Proposal for new QIIME 2 community code of conduct

(Greg Caporaso) #1

Hello QIIME 2 community members,
I’d like to propose a new code of conduct for the QIIME 2 community. In the last two QIIME 2 workshops that I’ve taught, all of the instructors agreed to abide by this code of conduct. It is adapted from the Contributor Covenant (version 1.4) which is widely used. I’ve also adopted this code of conduct for my IAB project, and plan to adopt this for other projects in my lab. I propose this as a starting point for a QIIME 2 community code of conduct.

One variable here is how and to whom code of conduct violations should be reported. In the document I linked above, this is listed as [email protected], which goes to multiple developers (so no one person is a gate-keeper for violation reports getting to the team). I think the list of who gets violation reports should be public. I’m interested in opinions on how and to whom violation reports should be sent (for example, maybe to all or some of the QIIME 2 Forum moderators). There’s a balance that needs to be struck here between ensuring privacy for an individual reporting a violation, and ensuring that all reports of violations are heard (even if they are complaints against someone who receives the report).

Please feel free to contact me to let me know if you have questions or concerns about this. You can reach me by direct message on the forum (if you’d like to discuss privately), or reply to this post (if you’d like to discuss publicly).

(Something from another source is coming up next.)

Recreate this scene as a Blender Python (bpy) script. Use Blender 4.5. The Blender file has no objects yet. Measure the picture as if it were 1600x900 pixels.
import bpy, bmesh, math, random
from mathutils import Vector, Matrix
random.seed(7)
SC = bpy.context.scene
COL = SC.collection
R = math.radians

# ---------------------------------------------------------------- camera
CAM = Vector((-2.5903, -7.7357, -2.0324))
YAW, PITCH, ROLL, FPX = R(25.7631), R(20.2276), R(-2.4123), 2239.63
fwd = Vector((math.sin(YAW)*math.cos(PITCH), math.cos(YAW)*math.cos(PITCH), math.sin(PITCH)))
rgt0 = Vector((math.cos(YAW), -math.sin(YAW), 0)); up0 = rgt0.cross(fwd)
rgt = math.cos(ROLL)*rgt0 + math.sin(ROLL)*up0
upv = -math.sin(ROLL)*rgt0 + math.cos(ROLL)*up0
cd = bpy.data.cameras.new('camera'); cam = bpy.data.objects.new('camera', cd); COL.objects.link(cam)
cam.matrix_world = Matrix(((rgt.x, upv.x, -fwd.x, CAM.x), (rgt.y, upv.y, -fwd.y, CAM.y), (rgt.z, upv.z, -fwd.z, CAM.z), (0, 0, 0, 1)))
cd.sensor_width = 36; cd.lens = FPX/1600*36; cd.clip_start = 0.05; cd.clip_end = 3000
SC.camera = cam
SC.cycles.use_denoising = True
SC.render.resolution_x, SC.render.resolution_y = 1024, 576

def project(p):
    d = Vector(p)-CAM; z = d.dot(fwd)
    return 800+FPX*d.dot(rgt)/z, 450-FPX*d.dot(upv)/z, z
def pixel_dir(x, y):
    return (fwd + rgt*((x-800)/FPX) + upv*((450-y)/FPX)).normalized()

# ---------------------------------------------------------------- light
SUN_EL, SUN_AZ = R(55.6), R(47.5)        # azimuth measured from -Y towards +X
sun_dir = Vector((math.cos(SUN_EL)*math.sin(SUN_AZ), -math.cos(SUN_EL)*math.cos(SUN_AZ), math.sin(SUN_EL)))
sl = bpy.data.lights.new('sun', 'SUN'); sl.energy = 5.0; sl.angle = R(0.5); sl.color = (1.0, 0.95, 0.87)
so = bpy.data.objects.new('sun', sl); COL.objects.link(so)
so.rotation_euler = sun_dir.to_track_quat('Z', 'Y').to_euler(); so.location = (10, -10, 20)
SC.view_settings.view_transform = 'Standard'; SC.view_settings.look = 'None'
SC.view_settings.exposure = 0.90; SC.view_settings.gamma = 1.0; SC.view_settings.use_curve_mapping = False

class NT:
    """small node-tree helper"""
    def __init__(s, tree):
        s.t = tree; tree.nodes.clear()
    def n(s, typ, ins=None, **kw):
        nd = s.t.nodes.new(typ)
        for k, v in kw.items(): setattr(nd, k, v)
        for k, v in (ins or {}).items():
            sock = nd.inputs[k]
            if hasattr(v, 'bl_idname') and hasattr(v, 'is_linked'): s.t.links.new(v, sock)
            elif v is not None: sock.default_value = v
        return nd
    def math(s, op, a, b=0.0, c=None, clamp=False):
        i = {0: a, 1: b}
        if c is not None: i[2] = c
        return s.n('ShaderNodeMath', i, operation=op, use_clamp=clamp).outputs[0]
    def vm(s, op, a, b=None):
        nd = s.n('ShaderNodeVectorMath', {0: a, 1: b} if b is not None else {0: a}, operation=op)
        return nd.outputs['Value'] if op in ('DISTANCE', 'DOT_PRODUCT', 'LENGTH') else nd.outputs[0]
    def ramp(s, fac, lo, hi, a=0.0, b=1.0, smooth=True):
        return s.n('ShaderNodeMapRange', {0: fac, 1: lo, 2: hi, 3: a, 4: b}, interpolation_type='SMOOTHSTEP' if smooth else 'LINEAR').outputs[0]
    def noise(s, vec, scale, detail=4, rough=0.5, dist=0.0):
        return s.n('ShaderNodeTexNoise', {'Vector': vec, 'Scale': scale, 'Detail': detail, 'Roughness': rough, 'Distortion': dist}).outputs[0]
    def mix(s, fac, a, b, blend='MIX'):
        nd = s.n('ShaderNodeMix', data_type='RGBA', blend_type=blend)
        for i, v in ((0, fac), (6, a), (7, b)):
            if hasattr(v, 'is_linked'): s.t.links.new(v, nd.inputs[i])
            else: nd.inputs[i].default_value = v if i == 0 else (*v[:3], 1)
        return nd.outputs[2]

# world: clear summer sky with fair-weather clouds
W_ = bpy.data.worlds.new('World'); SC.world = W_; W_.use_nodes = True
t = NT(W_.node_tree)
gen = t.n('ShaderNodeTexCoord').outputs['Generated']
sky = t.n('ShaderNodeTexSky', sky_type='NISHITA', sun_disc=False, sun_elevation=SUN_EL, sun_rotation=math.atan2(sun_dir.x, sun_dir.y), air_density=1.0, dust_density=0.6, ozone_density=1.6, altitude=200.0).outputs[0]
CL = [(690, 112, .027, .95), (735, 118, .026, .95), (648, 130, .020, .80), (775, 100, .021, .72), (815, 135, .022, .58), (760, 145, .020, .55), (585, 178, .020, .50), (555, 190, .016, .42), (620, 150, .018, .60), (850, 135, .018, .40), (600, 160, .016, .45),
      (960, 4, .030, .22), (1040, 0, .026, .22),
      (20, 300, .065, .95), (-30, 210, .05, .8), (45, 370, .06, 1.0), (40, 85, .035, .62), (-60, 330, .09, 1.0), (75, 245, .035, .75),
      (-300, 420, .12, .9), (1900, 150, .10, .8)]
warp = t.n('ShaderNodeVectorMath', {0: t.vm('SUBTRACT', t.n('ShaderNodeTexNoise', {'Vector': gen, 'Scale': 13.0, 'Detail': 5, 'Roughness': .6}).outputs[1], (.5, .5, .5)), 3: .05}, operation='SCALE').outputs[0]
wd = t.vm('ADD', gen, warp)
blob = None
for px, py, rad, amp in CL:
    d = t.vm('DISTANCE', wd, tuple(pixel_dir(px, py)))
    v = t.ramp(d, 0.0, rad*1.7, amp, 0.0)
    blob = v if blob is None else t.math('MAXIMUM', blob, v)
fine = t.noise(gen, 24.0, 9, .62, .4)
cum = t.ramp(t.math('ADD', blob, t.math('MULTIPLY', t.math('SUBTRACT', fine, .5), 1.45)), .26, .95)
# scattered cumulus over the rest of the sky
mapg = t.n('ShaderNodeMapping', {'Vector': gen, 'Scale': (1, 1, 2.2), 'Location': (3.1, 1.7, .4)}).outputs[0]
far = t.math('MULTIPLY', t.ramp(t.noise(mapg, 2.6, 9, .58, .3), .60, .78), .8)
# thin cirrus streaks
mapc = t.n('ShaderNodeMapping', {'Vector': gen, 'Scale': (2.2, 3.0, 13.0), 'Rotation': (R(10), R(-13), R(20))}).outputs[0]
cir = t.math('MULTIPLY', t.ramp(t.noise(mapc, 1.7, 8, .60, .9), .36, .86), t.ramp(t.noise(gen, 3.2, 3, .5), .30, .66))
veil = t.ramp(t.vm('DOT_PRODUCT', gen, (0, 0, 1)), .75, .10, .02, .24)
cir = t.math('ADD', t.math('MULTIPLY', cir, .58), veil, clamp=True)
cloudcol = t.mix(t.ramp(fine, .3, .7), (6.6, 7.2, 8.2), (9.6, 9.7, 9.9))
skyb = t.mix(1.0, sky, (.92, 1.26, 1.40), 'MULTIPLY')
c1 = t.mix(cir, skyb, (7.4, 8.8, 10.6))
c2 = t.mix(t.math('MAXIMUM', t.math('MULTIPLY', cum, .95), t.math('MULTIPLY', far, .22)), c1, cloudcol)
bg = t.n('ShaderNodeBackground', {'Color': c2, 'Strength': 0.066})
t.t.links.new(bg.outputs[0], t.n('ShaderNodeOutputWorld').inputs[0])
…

Note that the QIIME 2 Forum has had a code of conduct, but I (and several other developers who I’ve discussed it with) don’t feel like it’s an adequate code of conduct, but rather more of a discussion about how to use the forum.


(Devon O'rourke) #3

One of the things we did back in the stone age (2002, to be exact) at my college was provide a printed annual summary of the incidents that resulted in a student being suspended or expelled. These were relatively rare events so it was a brief read. The reports provided context for students to better understand what behaviors would warrant that kind of punishment. The transparency also adds precedent which can help managers stay consistent, and clarifies to the public why certain actions are adjudicated in a certain manner.